To protect their rights, I believe it’s time for the Securities and Futures Commission (SFC) to step in and launch an all-out investigation into the firm’s blunders to enforce accountability.

In fact as early as May 2013, Apple Daily already revealed there were serious delays in the project, which the MTR immediately denied.

Then, during an internal meeting on July 12, 2013, the top management of the MTR, including its chief executive and chief financial officer, were officially notified that the project was seriously behind schedule and that it was unlikely it could be completed this year.

However, it wasn’t until Nov. 21, 2013, a day before a Legislative Council meeting on the progress of the project, that Jay Walder, the MTR’s then chief executive, told Secretary for Transport and Housing Anthony Cheung Bing-leung for the first time that the rail line wouldn’t be able to enter service as scheduled.

To make matters worse, at the annual shareholders’ meeting of the MTR in March 2014, Raymond Chien Kuo-fung, the company’s outgoing chairman, told the shareholders that he wouldn’t know whether or not the express rail link would be completed on schedule until April that year.

Unless Chien was so ignorant and ill-informed that he didn’t even know there had been an internal meeting discussing the expected delays eight months earlier, his words would have constituted an act of fraud against his shareholders and potential investors.

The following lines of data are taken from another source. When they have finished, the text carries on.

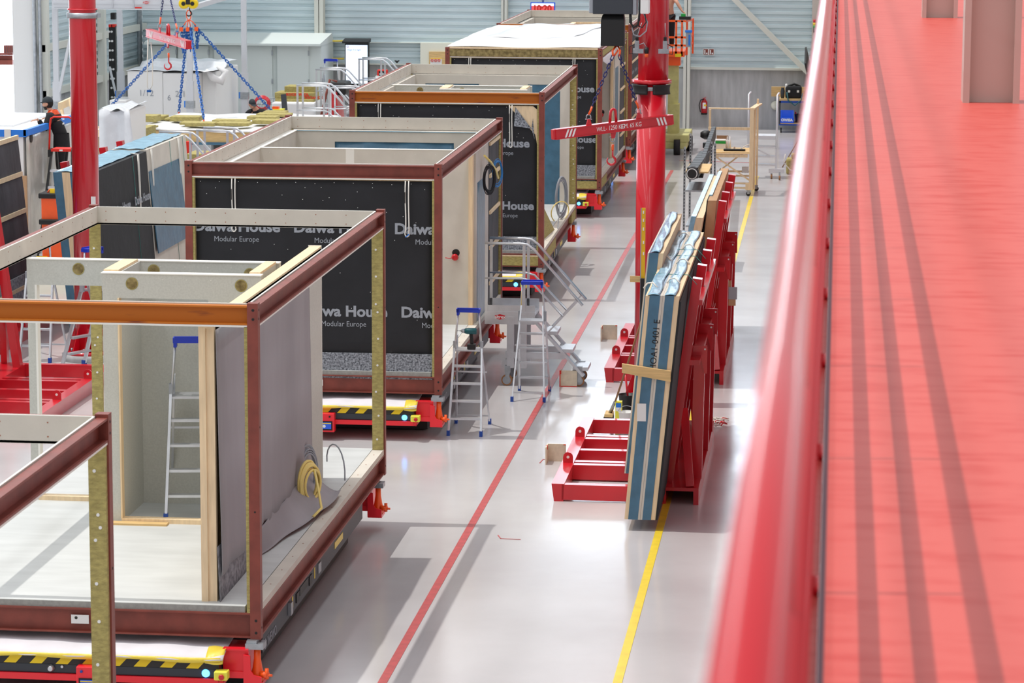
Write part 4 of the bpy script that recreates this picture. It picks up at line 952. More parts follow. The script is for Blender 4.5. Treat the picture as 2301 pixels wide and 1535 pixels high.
# ================================================================== aluminium stair platform and stepladders
def stair_platform():
    t = thing('stair_platform', 'x', 'stair platform', (0, 0, 0), 0)
    B = lambda mb, n, m_='alu', par=t: mb.build(n, m_, par, local=True)
    W, D, H = 0.72, 0.60, 1.05
    d = B(MB().box(0, W, 0, D, H-0.04, H).box(0, W, -0.02, 0, H-0.16, H+0.02).box(0, W, D, D+0.02, H-0.16, H+0.02).box(0, W, 0, 0.012, H, H+0.11).box(0, W, D-0.012, D, H, H+0.13), 'deck')
    for x in (0.12, W-0.02):
        for y in (0.0, D): B(MB().box(x+0.2 if x < .3 else x-0.2, (x+0.2 if x < .3 else x-0.2)+0.10, y-0.03, y+0.03, 0.26, H-0.05), 'leg')
    B(MB().box(0.3, 1.15, -0.02, 0.03, 0.40, 0.49).box(0.3, 1.15, D-0.03, D+0.02, 0.40, 0.49).box(0.3, 0.36, 0, D, 0.30, 0.38), 'base_beam')
    for y in (0.03, D-0.03):
        B(MB().bar((W-0.05, y, H-0.06), (1.42, y, 0.16), 0.035, 0.13, (0, 1, 0)), 'stringer')
    for k in range(3):
        z = H-0.26-0.255*k; x = W+0.10+0.22*k; B(MB().box(x, x+0.22, 0.04, D-0.04, z-0.05, z).m(0), 'step')
    for (x, y) in ((0.33, 0.0), (0.33, D), (1.36, 0.06), (1.36, D-0.06)):
        mb = MB().box(x-0.04, x+0.04, y-0.035, y+0.035, 0.19, 0.29).box(x-0.03, x+0.03, y-0.03, y-0.025, 0.06, 0.2).box(x-0.03, x+0.03, y+0.025, y+0.03, 0.06, 0.2); f = B(mb, 'castor', 'galv')
        B(MB().cyl((x-0.01, y-0.022, 0.082), (x-0.01, y+0.022, 0.082), 0.08, 18), 'wheel_tyre', 'pine_knot', f); B(MB().cyl((x-0.01, y-0.026, 0.082), (x-0.01, y+0.026, 0.082), 0.06, 18), 'wheel', 'grey_hose', f)
    for y in (0.0, D):
        rail = [(0, y, H+1.0), (0.5, y, H+1.0), (0.60, y, H+0.99), (0.70, y, H+0.92), (1.40, y, H+0.13)]
        B(MB().tube(rail, 0.02, 10), 'handrail'); mid = [(0.0, y, H+0.5), (0.55, y, H+0.5), (0.65, y, H+0.47), (1.12, y, H-0.03)]
        B(MB().tube(mid, 0.016, 8), 'midrail')
        for x in (0.02, 0.56): B(MB().box(x-0.02, x+0.02, y-0.012, y+0.012, H-0.15, H+0.99), 'rail_post')
    for y in (0.0, D): B(MB().bar((0.86, y, H-0.32), (1.33, y, H+0.19), 0.02, 0.05, (0, 1, 0)), 'rail_brace')
    mb = MB(); mb.poly([(0.22+0.085*cos(a)*1.0, -0.022, H-0.055+0.04*sin(a)) for a in [pi/6+k*pi/3 for k in range(6)]], (0, 1, 0), 0.003)
    b = mb.build('brand_plate', 'red_paint', t, local=True); MB().text('altrex', 0.065, (0.145, -0.0255, H-0.075), (1, 0, 0), (0, 0, 1), 0.001).build('plate_lettering', 'letter_white', b, local=True)
    return t
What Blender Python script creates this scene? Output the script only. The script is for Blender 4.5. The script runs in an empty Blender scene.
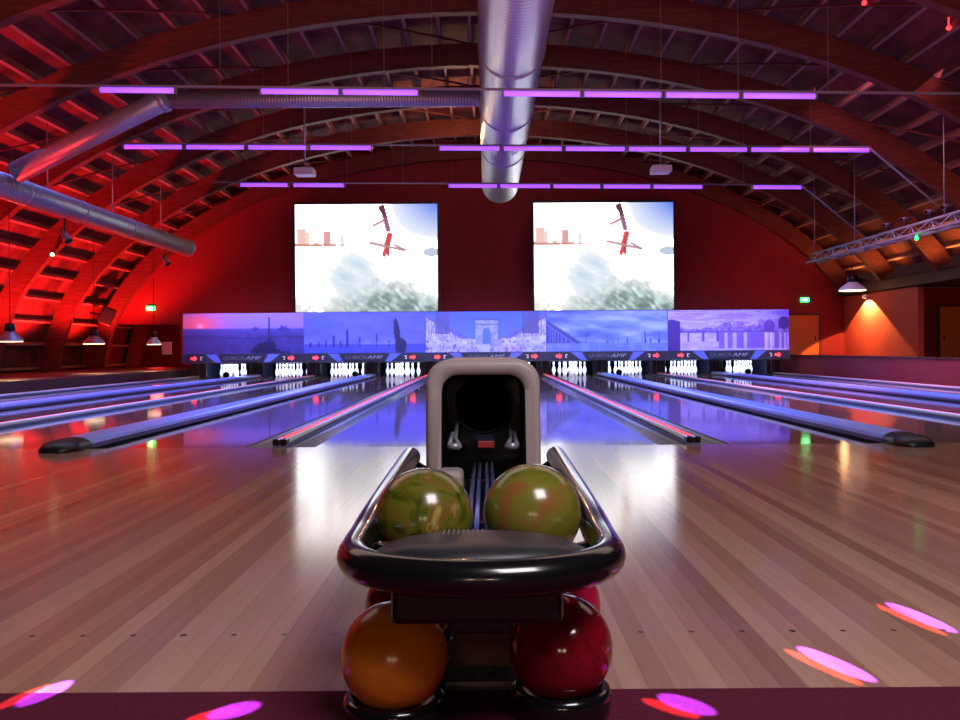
import bpy, bmesh, math, random
import numpy as np
from mathutils import Vector, Matrix
random.seed(7)
SC = bpy.context.scene
COL = SC.collection
PI = math.pi
F, CX, CY, H = 880.0, 486.0, 349.0, 0.765

def X(px, d): return (px - CX) * d / F
def Z(py, d): return H - (py - CY) * d / F
def lin(c):
    return tuple((v/12.92 if v <= .04045 else ((v+.055)/1.055)**2.4) for v in [k/255. for k in c])

# ------------------------------------------------------------------ materials
MATS = {}
def mat(name, rgb=(128,128,128), rough=.5, metal=0., spec=.5, emit=None, strength=0., coat=0., bump=None):
    if name in MATS: return MATS[name]
    m = bpy.data.materials.new(name); m.use_nodes = True
    b = m.node_tree.nodes['Principled BSDF']
    b.inputs['Base Color'].default_value = (*lin(rgb), 1)
    b.inputs['Roughness'].default_value = rough
    b.inputs['Metallic'].default_value = metal
    b.inputs['Specular IOR Level'].default_value = spec
    b.inputs['Coat Weight'].default_value = coat
    b.inputs['Coat Roughness'].default_value = .06
    if emit:
        b.inputs['Emission Color'].default_value = (*lin(emit), 1)
        b.inputs['Emission Strength'].default_value = strength
    MATS[name] = m
    return m
def nodes_of(m):
    nt = m.node_tree
    return nt, nt.nodes['Principled BSDF']
def noise_mix(m, c1, c2, scale=4, stretch=(1,1,1), detail=4, lo=.35, hi=.65, dist=0., rough_var=0.):
    """two-tone mottling in object space"""
    nt, b = nodes_of(m)
    tc = nt.nodes.new('ShaderNodeTexCoord'); mp = nt.nodes.new('ShaderNodeMapping')
    mp.inputs['Scale'].default_value = stretch
    n = nt.nodes.new('ShaderNodeTexNoise'); n.inputs['Scale'].default_value = scale
    n.inputs['Detail'].default_value = detail; n.inputs['Distortion'].default_value = dist
    r = nt.nodes.new('ShaderNodeValToRGB')
    r.color_ramp.elements[0].position = lo; r.color_ramp.elements[1].position = hi
    r.color_ramp.elements[0].color = (*lin(c1),1); r.color_ramp.elements[1].color = (*lin(c2),1)
    nt.links.new(tc.outputs['Object'], mp.inputs['Vector']); nt.links.new(mp.outputs[0], n.inputs['Vector'])
    nt.links.new(n.outputs['Fac'], r.inputs[0]); nt.links.new(r.outputs[0], b.inputs['Base Color'])
    return m

def wood_boards(name, tones, board, length, rough, bumpy=0.):
    m = mat(name, rough=rough, spec=.5)
    nt, b = nodes_of(m); N = nt.nodes.new; L = nt.links.new
    tc = N('ShaderNodeTexCoord'); sp = N('ShaderNodeSeparateXYZ'); L(tc.outputs['Object'], sp.inputs[0])
    def math_(op, a, v=None):
        q = N('ShaderNodeMath'); q.operation = op
        if hasattr(a, 'links'): L(a, q.inputs[0])
        else: q.inputs[0].default_value = a
        if v is not None:
            if hasattr(v, 'links'): L(v, q.inputs[1])
            else: q.inputs[1].default_value = v
        return q.outputs[0]
    bx = math_('DIVIDE', sp.outputs[0], board); fx = math_('FLOOR', bx)
    w0 = N('ShaderNodeTexWhiteNoise'); w0.noise_dimensions = '1D'; L(fx, w0.inputs['W'])
    off = math_('MULTIPLY', w0.outputs['Value'], 7.3)
    by = math_('ADD', math_('DIVIDE', sp.outputs[1], length), off); fy = math_('FLOOR', by)
    cv = N('ShaderNodeCombineXYZ'); L(fx, cv.inputs[0]); L(fy, cv.inputs[1])
    w = N('ShaderNodeTexWhiteNoise'); w.noise_dimensions = '2D'; L(cv.outputs[0], w.inputs['Vector'])
    r = N('ShaderNodeValToRGB'); r.color_ramp.interpolation = 'LINEAR'
    els = r.color_ramp.elements
    while len(els) < len(tones): els.new(.5)
    for i, t in enumerate(tones):
        els[i].position = i/(len(tones)-1); els[i].color = (*lin(t),1)
    L(w.outputs['Value'], r.inputs[0])
    mp = N('ShaderNodeMapping'); mp.inputs['Scale'].default_value = (60, 2.2, 1); L(tc.outputs['Object'], mp.inputs[0])
    n = N('ShaderNodeTexNoise'); n.inputs['Scale'].default_value = 1.; n.inputs['Detail'].default_value = 4; L(mp.outputs[0], n.inputs['Vector'])
    g = N('ShaderNodeMapRange'); g.inputs[3].default_value = .84; g.inputs[4].default_value = 1.14; L(n.outputs['Fac'], g.inputs[0])
    # thin joint line between boards
    fr = math_('FRACT', bx); e = math_('LESS_THAN', fr, .03); jn = math_('SUBTRACT', 1., math_('MULTIPLY', e, .22))
    mul = math_('MULTIPLY', g.outputs[0], jn)
    mx = N('ShaderNodeMix'); mx.data_type = 'RGBA'; mx.blend_type = 'MULTIPLY'; mx.inputs['Factor'].default_value = 1.
    L(r.outputs[0], mx.inputs[6]); L(mul, mx.inputs[7]); L(mx.outputs[2], b.inputs['Base Color'])
    return m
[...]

Since the MTR Corp. is one of the biggest public companies in Hong Kong, the SFC is duty-bound to look into the matter, which involves enormous public interest, thoroughly and follow all the facts wherever they may lead to find out whether any foul play has been involved in the scandal.

The SFC should also find out whether anyone in the firm’s management should face criminal charges for deliberately misleading its shareholders, because what is at stake here is not only the interest of MTR shareholders but also our city’s hard-earned reputation as an international financial hub.

Apart from the serious delays, the high-speed rail project is now also threatened by what could amount to a staggering HK$20 billion (US$2.58 billion) in cost overruns, and it is very likely that the overspending on this project will keep growing.

The latest figures show that the cost of the project has already risen to HK$85.2 billion this year.

However, as the project is being plagued by further delays, it might end up costing more than HK$100 billion in total, making it the biggest and most expensive white elephant Hong Kong has ever seen.

Worse still, since the project is running out of money, rumour has it that some major contractors are considering bringing the construction work to a halt unilaterally until they make sure they will get paid on time.

Obsessed with getting re-elected, all Chief Executive Leung Chun-ying is doing right now is passing the buck to the MTR and putting all the blame for the disastrous delays and cost overruns of the project on the company.

However, since the Hong Kong government owns more than 70 percent of MTR Corp., it is very likely that we the taxpayers will have to foot the bill in the end.

In fact the MTR express rail link saga is a classic example of how poor government oversight and gross negligence of big company management can add up to a long-term disaster for taxpayers.

Now that the Leung administration and the MTR are trying to pass the buck to each other in order to escape responsibility for this public financial catastrophe, I believe Legco must intervene and launch an independent inquiry into the matter to identify the people responsible for this bungle and hold them accountable.

Our lawmakers always claim that they are the guardians of the public interest.

Now is the time for them to prove it.

This article appeared in the Hong Kong Economic Journal on Oct. 23.